Disney Chairman resigns after John Carter failure

Interesting (and fairly brief) article from CNN regarding Disney chairman Rich Ross resigning from his position as chairman at Walt Disney Studios after the film John Carter cost the studio a $200 million dollar loss:


I suppose someone’s head had to roll after the failure of that movie.

And yet…

The film’s score on RottenTomatoes.com was a very mediocre 51% among critics yet a decent enough 68% positive among audiences (read that here).  While these results may not be superb, one can’t help but wonder why the film seemed to keep people away in droves.

Looking over the comments in that article, there is much speculation about why the film failed.  Some felt that the movies massive $100 million marketing campaign was to blame, that they hadn’t even heard of the film until it was out and/or gone.  Others speculated that the film was hampered by using unknown actors instead of more recognizable faces.  Still others felt the fault lay in the very bland name of the film.

But the one thing I noted was that several posted comments, by people who appeared to have avoided the film entirely, noted that the whole thing looked silly and/or stupid.

The film’s failure can probably be attributed to all those things listed above, but I believe it is that last element that truly sealed the movie’s fate.  I recall rumors seeped out well before the film was released that Disney Studio heads were uneasy about the movie, even as they pumped massive amounts of money into its budget.  There was the feeling at least to me, that this film had the potential to be very bad.  When the promotional material finally came along, an already bad situation got worse.  Posters for the film were bland, plain and, frankly, underwhelming.  The theatrical trailers, likewise, were uninspired.  They didn’t give one much reason to think the final product was worth going to.

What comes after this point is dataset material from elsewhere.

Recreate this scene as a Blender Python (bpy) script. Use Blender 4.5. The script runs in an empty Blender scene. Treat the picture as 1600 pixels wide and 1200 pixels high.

By that point, the early unease about John Carter became something much worse.  With the combination of rumors and at best mediocre advertisement, audiences now anticipated a bad film.  Not surprisingly, they were thus unwilling to spent their hard earned money on it, even in spite of early, generally positive audience reactions.  Nothing could convince many to give the movie a chance, something I still see reflected in some of the comments on that CNN article website.

I suppose the bottom line is this:  The studios need to try their best to keep any –any– negative early word from leaving their doors and making its way to the internet (I know, just about impossible to do).  And if you’re going to spent $100 million on advertising your product, then make sure the firm you hired and spent that much money on actually does this well.

I suppose all this is easier said than done, hindsight is 20/20, and all those other cliches.  Regardless, I still scratch my head at how colossal a failure this film proved to be, especially when, in the end, it doesn’t seem like it was all that terrible to begin with.